Michael Wolff — Love and Destruction (Wrong)
Chances are you already know Michael Wolff as one of the most innovative and dynamic pianists of his generation (if not, you ought to). His name deserves to be breathed in tandem with the likes of Brad Mehldau and Bill Charlap, though his style, which owes as much to Jerry Lee Lewis as it does to Art Tatum, is utterly unique.

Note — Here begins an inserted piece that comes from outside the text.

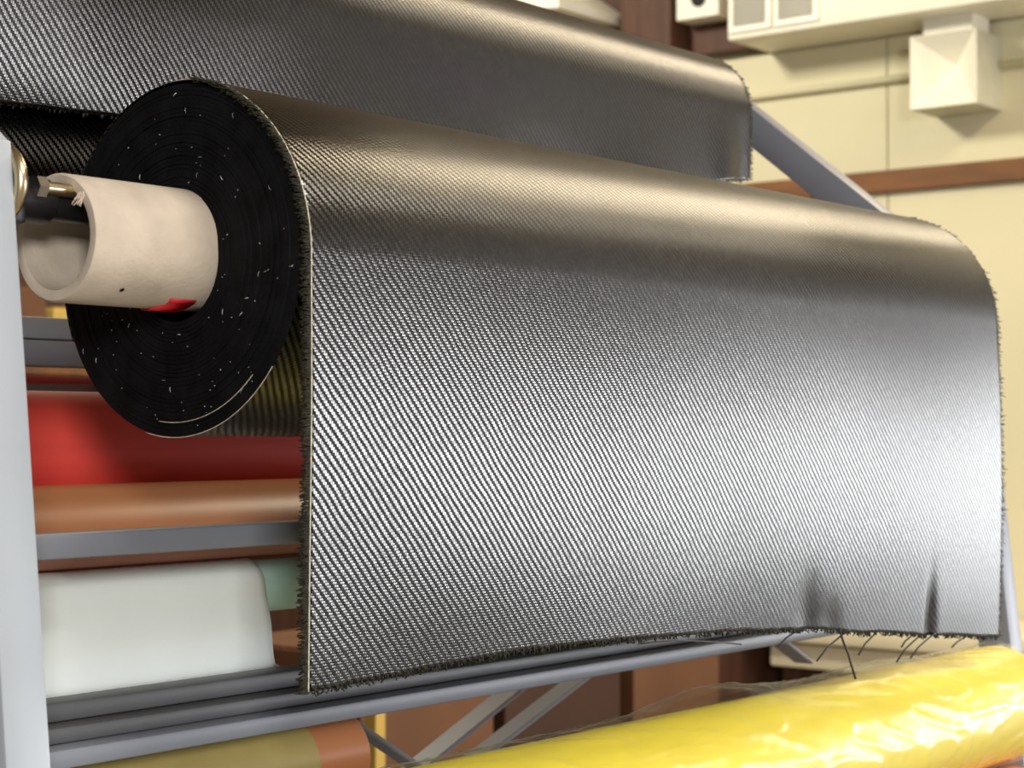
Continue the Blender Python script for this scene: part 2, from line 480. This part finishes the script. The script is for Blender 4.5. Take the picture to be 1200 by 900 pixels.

But, what of Michael Wolff the singer?
On a dozen of his latest disc’s 13 tracks, Wolff begs that precise question. On selections that include originals both sprightly (the frothy churn of “Falling in Love”) and muscular (“Underwater”, a post-Katrina examination of love and loss in his native New Orleans), and a host of clever covers (ranging from Donovan’s dippy “Mellow Yellow “ to Radiohead’s hypnotic “Everything in Its Right Place”), Wolff proves himself an exceptionally astute vocal stylist. His sound, a rock-jazz hybrid that exists somewhere in the vast expanse between Donald Fagen and Mark Murphy, is at once as distinctly powerful and as cunningly seductive as his playing. Indeed, one needs look no further than the disc’s brilliant nod to Leonard Cohen to sum up Love and Destruction’s singular appeal: “Hallelujah.”